Experts have expressed grave concern about the plight of the struggling auto industry and its future outlook, while appealing to the government to control the massive influx of imported vehicles through rationalising taxes.

They said such a move will revive the local market, protect the interests of local car manufacturers and ensure the sustainability of livelihoods.

“The auto industry has urged the government to look into it, while taking measures in the upcoming budget for supporting the industry,” Indus Motor Company (IMC) Chief Executive Ali Asghar Jamali said while talking to a group of journalists on Wednesday.

He said increasing duties (including indiscriminately implementing the regulatory duty on all types of imported used cars, instead of a selective drive) and taxes in the upcoming budget will provide an opportunity to regulate the excessive import of used cars, along with helping the local auto industry to benefit from a slightly better business climate, stable exchange rate and the foreseeable reduction in interest rate.

“We were expecting an improvement in auto demand from January 2024 onwards, but this too has proved disappointing for the industry, due to substantial imports of used cars. It also continues to impact the local vendors adversely,” said Jamali.

During July-April of this fiscal year, the local automakers recorded a drop of 35% in their sales against the same period of last year.

Simultaneously, imports of used cars surged 553% to 30,679 units in July-April FY24 against 4,701 units in the corresponding period of last year.

He said if the situation persists, it will force vendors to wind up their business, since their operations are currently at an unfeasible level, hovering between 25% and 30% of capacity.

Pakistan Association of Automotive Parts and Accessories Manufacturers (Paapam) chairman has recently said that the industry has invested about $2.5 billion and generated about 2.5 million direct and indirect jobs, while contributing about Rs400 billion to the national exchequer in FY22 alone. The local industry has an annual production capacity of 500,000 units, with 13 companies collectively producing more than 40 models.

At present, the average monthly import of 3,068 used cars (taken from July 2023 to April 2024) has made local businesses unsustainable, which may lead to unemployment and economic loss (in terms of taxes), said Jamali. Illegal channels of Hawala and Hundi are used for sending foreign exchange for used vehicles, which is not the case with the industry that uses the legal route for importing auto parts into the country. Similarly, taxes are sent through the same methods overseas in order to supply used cars into the country, which is completely illegal.

“There is a need to have sufficient processes in place to allow used vehicles to be imported into the country, only for the use of overseas Pakistanis’ families,” said Jamali.

He said the import of used cars is hurting the country in several ways, including devaluation of the rupee, threatening the sector’s future investments and denting the country’s foreign exchange reserves.

Auto sector analyst and IBA Assistant Professor Dr Aadil Nakhoda told The Express Tribune that it seems there is an uptick in sales of local automobiles. Also, sales of imported cars have increased over the previous year.

Restrictions on imports have been relaxed under the International Monetary Fund (IMF) programme, which has given some impetus to sales in the auto industry, he said.

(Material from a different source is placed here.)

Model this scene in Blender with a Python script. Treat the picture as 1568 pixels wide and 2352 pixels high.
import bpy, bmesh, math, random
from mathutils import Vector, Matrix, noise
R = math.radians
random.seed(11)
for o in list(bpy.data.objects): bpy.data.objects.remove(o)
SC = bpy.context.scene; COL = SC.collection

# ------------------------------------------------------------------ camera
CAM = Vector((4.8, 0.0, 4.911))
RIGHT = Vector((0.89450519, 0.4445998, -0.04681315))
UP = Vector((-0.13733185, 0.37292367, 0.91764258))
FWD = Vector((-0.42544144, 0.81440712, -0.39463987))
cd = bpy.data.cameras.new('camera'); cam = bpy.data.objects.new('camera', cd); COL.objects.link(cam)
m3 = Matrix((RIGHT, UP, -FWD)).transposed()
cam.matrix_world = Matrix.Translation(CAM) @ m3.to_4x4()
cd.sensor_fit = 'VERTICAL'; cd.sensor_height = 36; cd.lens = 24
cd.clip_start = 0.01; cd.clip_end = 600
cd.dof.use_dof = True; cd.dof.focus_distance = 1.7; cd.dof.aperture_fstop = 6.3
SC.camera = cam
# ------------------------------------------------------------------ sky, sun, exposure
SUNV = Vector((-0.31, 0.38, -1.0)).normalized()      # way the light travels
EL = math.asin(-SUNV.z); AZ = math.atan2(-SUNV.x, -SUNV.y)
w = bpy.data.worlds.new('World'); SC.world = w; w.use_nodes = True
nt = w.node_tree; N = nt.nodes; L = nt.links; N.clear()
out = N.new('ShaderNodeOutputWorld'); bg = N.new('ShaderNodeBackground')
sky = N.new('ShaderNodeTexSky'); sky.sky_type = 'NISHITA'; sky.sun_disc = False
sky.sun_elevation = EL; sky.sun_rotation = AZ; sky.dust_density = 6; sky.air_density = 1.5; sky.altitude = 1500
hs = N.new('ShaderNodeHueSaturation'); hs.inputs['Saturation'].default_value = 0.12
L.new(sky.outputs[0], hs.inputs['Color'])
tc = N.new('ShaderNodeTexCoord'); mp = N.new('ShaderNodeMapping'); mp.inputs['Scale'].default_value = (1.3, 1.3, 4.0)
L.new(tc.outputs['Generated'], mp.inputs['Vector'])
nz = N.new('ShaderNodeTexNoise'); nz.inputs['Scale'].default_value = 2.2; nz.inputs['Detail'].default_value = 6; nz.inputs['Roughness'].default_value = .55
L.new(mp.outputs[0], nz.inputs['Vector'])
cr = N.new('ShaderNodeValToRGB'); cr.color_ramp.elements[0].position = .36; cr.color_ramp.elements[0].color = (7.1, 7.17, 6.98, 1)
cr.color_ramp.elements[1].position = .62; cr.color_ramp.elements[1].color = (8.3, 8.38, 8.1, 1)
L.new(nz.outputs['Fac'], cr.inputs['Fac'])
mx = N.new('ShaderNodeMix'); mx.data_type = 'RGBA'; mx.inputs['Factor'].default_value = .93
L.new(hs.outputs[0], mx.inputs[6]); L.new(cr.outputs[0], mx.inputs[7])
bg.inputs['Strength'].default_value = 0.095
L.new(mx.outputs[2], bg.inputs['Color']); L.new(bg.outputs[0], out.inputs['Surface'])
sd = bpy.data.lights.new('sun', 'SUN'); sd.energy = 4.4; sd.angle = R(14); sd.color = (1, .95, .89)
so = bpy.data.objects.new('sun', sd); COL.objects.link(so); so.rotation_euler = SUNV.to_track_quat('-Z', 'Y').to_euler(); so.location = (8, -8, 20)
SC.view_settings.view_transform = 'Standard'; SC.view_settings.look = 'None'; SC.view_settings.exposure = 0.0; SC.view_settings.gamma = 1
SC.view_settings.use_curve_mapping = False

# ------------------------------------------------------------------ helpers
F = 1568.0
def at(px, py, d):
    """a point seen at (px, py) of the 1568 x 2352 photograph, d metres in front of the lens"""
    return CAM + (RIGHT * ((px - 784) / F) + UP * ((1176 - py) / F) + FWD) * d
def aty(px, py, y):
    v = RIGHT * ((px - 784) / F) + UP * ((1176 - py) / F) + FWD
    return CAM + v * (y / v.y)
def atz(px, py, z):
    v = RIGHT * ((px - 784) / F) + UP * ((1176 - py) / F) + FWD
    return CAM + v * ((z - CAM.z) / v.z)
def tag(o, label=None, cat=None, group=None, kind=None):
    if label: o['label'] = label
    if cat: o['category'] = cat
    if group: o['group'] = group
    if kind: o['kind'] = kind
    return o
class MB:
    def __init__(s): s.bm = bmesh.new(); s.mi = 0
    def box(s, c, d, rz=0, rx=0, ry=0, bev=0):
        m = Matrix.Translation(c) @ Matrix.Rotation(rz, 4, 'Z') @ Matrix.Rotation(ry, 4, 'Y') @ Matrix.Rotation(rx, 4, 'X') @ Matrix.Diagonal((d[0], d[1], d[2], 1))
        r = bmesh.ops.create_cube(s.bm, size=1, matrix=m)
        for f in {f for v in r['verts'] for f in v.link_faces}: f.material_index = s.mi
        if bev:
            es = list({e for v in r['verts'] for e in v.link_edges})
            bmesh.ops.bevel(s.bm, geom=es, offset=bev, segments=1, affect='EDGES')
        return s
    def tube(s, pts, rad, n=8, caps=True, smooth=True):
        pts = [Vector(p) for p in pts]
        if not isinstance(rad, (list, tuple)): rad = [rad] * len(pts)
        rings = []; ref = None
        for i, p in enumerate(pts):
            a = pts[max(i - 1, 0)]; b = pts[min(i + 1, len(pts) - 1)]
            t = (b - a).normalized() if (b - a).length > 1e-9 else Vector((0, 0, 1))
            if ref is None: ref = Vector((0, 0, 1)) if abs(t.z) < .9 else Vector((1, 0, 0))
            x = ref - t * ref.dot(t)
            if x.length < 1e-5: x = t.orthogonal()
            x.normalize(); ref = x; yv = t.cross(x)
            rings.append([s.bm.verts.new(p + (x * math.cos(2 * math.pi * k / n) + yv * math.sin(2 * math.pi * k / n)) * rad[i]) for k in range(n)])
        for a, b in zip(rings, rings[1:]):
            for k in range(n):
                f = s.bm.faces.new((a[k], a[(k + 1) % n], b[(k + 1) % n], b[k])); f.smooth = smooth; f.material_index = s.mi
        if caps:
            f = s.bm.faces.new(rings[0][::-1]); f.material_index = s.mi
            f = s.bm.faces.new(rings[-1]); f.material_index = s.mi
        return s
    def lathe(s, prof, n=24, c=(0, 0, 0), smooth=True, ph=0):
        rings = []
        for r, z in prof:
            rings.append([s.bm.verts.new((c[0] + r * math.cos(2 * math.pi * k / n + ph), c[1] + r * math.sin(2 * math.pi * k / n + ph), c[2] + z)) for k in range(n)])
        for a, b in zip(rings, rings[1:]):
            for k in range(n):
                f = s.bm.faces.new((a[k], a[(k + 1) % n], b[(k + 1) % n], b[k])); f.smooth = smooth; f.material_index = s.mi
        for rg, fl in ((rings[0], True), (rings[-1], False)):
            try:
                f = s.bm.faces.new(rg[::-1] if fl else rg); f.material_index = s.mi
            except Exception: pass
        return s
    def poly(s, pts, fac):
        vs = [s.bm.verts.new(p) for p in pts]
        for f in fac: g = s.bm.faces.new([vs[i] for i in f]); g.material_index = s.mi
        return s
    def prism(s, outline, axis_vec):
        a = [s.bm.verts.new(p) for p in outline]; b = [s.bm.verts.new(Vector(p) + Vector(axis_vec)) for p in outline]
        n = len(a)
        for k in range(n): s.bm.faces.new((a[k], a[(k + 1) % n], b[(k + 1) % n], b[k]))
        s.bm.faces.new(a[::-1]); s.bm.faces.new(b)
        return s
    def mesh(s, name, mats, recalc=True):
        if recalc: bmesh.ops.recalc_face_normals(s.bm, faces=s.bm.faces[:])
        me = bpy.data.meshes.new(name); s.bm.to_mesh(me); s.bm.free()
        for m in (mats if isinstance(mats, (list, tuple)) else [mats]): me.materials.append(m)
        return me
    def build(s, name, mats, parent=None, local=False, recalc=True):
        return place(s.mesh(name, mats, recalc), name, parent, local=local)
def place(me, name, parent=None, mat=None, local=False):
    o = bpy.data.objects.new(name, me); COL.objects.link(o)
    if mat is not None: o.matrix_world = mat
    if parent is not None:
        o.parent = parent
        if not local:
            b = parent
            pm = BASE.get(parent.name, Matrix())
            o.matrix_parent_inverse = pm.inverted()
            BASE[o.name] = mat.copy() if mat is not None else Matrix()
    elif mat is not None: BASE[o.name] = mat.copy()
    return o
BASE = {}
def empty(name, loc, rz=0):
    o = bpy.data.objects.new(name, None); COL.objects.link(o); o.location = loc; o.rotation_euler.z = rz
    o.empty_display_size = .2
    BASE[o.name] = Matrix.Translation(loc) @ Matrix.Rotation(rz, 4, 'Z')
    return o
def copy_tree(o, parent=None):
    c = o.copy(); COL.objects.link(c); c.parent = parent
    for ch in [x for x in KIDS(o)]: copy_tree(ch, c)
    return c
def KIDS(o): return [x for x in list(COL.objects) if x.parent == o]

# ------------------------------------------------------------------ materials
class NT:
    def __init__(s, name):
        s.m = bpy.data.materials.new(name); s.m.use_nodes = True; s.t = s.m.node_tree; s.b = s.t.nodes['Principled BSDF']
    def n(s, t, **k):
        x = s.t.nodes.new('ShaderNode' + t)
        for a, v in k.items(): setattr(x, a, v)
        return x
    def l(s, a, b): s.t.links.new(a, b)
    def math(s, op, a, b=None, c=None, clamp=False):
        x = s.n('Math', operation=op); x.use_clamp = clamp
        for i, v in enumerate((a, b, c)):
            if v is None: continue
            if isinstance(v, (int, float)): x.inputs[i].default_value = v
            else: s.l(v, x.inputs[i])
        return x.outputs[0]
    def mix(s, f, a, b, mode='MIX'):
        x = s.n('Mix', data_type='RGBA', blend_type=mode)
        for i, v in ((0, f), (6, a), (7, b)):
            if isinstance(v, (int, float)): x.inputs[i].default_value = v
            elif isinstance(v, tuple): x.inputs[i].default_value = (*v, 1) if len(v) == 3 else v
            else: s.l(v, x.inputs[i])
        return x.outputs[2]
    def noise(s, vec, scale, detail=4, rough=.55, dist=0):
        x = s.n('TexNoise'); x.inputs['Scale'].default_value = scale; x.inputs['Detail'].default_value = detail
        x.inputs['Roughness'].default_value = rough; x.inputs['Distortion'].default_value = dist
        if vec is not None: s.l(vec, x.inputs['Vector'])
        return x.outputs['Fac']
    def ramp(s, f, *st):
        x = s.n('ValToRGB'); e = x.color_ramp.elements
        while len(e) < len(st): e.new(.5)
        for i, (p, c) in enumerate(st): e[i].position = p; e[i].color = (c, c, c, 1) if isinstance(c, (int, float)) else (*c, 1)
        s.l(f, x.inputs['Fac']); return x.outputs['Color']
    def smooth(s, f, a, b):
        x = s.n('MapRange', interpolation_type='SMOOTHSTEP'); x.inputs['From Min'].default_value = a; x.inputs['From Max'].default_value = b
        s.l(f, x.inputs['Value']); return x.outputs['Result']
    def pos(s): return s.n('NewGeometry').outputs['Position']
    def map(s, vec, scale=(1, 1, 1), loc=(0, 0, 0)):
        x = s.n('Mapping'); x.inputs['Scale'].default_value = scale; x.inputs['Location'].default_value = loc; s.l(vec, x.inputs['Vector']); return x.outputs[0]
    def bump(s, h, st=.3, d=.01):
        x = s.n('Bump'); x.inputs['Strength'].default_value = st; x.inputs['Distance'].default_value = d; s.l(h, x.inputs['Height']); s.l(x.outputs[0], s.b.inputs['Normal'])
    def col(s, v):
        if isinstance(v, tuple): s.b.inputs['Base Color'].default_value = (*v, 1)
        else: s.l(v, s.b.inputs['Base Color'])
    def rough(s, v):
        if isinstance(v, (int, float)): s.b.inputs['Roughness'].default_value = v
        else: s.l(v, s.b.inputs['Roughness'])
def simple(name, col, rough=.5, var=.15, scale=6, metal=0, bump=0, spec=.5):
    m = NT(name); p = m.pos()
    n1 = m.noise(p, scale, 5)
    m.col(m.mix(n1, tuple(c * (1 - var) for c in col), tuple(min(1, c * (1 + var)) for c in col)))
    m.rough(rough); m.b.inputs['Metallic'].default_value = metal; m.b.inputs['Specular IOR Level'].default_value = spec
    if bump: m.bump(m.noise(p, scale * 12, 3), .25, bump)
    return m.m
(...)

Highlighting the outlook of the industry, he said: “It is two-pronged. Lower inflation rates, improved confidence and successful negotiations with the IMF may increase sales as economic activity in the country recovers. However, there is a significant chance that taxes on cars may go up, which may create distortions in the industry. For instance, we may see consumers change their preferences towards cheaper models or hold back purchases due to higher taxes. Lower inflation rates and interest rates may scale up demand for car financing.”

Published in The Express Tribune, June 6th, 2024.